Conversión, palabra que, nacida del corazón arrepentido, engendra novedades, horizontes luminosos y ojos limpios que descubren lo ignorado hasta entonces; antes, al volverse hacia adentro, encontraban tinieblas y vacío, superficialidad y nada duradero, pero al escuchar la llamada que llega desde arriba, sea por boca de Jonás, los ninivitas, sea por la luz que derriba en el caso de Pablo, todo cambia: valores, actitudes, entusiasmo, esfuerzo que exige sacrificio, confianza que surge vigorosa y derriba, porque la fe la impulsa, los muros que asfixiaban y que, ni unos ni otro, advertían.
¡Cómo va madurando la Palabra – el Señor que no deja de invitarnos -, dentro del ser humano, aunque al principio choque con el rechazo! Cada uno es testigo de sí mismo y sin duda confiesa, en el silencio íntimo, que el llamamiento quema porque duele lo profundo del yo que tiene que aprender a romperse para que salga a luz todo lo nuevo; para decirle a Dios, con actos, que queremos cambiar, que no nos satisface tanta palabra vana que hemos pronunciado; tampoco vestirnos de sayal y de ceniza y aparentar por fuera; cierto que en Nínive fue signo y “convirtió al Señor”, que “al ver sus obras no les envió el castigo”. No olvidemos el lenguaje “sapiencial y didáctico” del libro de Jonás, el modo pedagógico en el que Dios se nos da a conocer como perdón y amor, nunca como castigo…, que su Palabra nos ayude a madurar en el aprendizaje.
Regresemos a Pablo, hombre de carne y hueso, de pasiones violentas, de formación legal e intransigente, sin duda busca la verdad, pero el Señor le sale al encuentro como quien Es, La Verdad, y frente a tal resplandor que penetra la entraña e ilumina todas las intenciones del corazón, no hay otra respuesta: “¿Qué debo hacer, Señor?” La ceguera de fuera ha curado la interna; la obediencia guía ahora sus pasos; la oración de Ananías le quita las escamas y le anuncia la misión que le espera: “El Dios de nuestros padres te ha elegido para que conocieras su voluntad, vieras al Justo y escucharas sus palabras, porque deberás atestiguar ante todos los hombres lo que has visto y oído”. La conversión es plena, se realiza el bautismo, reconoce que Jesús es el Señor y él queda limpio de sus pecados. Algo muy parecido sucede con nosotros si queremos escuchar y mirar y aceptar el encargo de decir y vivir la Verdad; hemos sido elegidos, simplemente porque el Señor nos quiere. Hace tiempo que se inició el proceso, ¡que no lo interrumpamos!

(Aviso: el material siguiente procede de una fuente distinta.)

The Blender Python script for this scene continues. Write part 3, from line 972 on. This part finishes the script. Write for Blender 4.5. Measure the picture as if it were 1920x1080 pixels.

“El tiempo apremia”, “este mundo que vemos es pasajero”, la experiencia de Pablo se une a los cuatro primeros: Pedro, Andrés, Santiago y Juan y captan que escuchar la Voz significa seguirla; ¡encontrarse con Cristo no deja alternativa!, sin que violente la libertad del ¡sí!
El Amor no requiere decirse, se transforma en unión de intereses y vidas que saltan al vacío sin dejar de mirarse, sin más explicaciones rompe las ataduras, todas ellas, y aprende a mantener el ritmo de los pasos, los que con Él culminen en el Reino.